Thank you again for your work and contribution!

2 Likes

GMS is a framework, and in practice it would either live as its own website or as a dedicated page on the HoS site. The dashboard and forum are helpful, but they cover only a small slice of what GMS is meant to do. A lot of ecosystems don’t even have that — NEAR does — but we still lack the structure that turns raw governance history into actual insight.

A simple example: before the inflation reduction proposal, we had the forum but no clear voting procedure or consensus rules. That led to confusion around legitimacy. Another example is the recent inflation proposal. It passed, and since then no follow-up, no outcome analysis, no verification of whether the intended effects actually showed up. We just move on to the next proposal.

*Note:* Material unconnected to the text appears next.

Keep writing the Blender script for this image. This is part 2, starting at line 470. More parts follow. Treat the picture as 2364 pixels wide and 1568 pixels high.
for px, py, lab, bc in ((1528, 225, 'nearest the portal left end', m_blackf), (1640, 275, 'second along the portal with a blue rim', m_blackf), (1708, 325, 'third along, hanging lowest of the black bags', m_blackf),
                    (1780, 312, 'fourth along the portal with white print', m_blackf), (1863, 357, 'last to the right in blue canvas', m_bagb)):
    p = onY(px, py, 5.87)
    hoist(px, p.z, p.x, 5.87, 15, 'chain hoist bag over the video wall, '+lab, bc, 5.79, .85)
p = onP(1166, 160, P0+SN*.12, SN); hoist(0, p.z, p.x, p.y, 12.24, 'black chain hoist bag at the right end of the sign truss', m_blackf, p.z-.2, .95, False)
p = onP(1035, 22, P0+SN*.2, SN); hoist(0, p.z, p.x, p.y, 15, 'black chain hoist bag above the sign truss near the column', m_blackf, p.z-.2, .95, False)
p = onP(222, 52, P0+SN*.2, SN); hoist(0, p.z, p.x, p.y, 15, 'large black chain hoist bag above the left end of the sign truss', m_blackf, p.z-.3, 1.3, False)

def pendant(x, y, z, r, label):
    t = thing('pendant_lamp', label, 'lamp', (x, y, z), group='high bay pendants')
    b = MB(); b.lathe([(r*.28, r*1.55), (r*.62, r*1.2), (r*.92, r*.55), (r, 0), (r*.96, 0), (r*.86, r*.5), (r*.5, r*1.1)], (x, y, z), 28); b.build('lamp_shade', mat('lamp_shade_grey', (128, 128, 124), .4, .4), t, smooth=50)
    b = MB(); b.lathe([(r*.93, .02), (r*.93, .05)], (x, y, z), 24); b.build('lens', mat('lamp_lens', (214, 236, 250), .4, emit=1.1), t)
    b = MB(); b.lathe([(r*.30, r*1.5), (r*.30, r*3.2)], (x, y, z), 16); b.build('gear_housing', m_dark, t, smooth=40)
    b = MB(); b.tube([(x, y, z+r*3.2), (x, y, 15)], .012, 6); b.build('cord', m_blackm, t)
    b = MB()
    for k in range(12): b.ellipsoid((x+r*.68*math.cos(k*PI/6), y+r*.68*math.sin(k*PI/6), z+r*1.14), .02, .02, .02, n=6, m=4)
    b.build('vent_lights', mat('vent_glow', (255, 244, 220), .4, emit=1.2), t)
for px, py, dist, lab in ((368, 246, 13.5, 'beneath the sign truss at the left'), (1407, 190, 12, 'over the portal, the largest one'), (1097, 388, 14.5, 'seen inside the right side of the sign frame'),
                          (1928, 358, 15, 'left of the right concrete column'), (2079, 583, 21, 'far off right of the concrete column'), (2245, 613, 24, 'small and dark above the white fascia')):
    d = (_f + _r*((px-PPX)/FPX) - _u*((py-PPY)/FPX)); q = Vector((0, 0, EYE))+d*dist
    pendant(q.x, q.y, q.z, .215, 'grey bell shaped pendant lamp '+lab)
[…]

GMS closes that loop. It makes sure that in the future, when a similar proposal comes up, we’re not guessing — we have concrete data on what worked, which stakeholders participated, where the consensus process slowed down, and what unintended issues emerged.

Phase 0 is intentionally simple: mostly cleaning and structuring the outputs coming from the dashboard so we can get a reliable picture of governance as a whole. The real value shows up in later phases with the Governance Health Index and the Recurring Themes & Frictions layer, which only work if we first establish clean institutional memory.

Long term, this data becomes fuel for any AI governance tools we build, because it contains structured context the forum and dashboard alone don’t provide. And if helpful, I can share a case study from the Juno ecosystem where I retroactively applied a similar process.

3 Likes

@Othman this is great to see, and I love the build on our Mission and Values!

I can see this Governance Memory System could build into something hugely valuable, from this initial proposed starting point.

Are you able to move it into the Proposals subcategory where all proposals are being shared? Otherwise we can ask someone to help with that :slight_smile:

2 Likes

Thanks for the suggestion, just moved it!

1 Like

Appreciate the proposal, @Othman! Tagging @jacklaing here, this could be a great fit for the product strategy.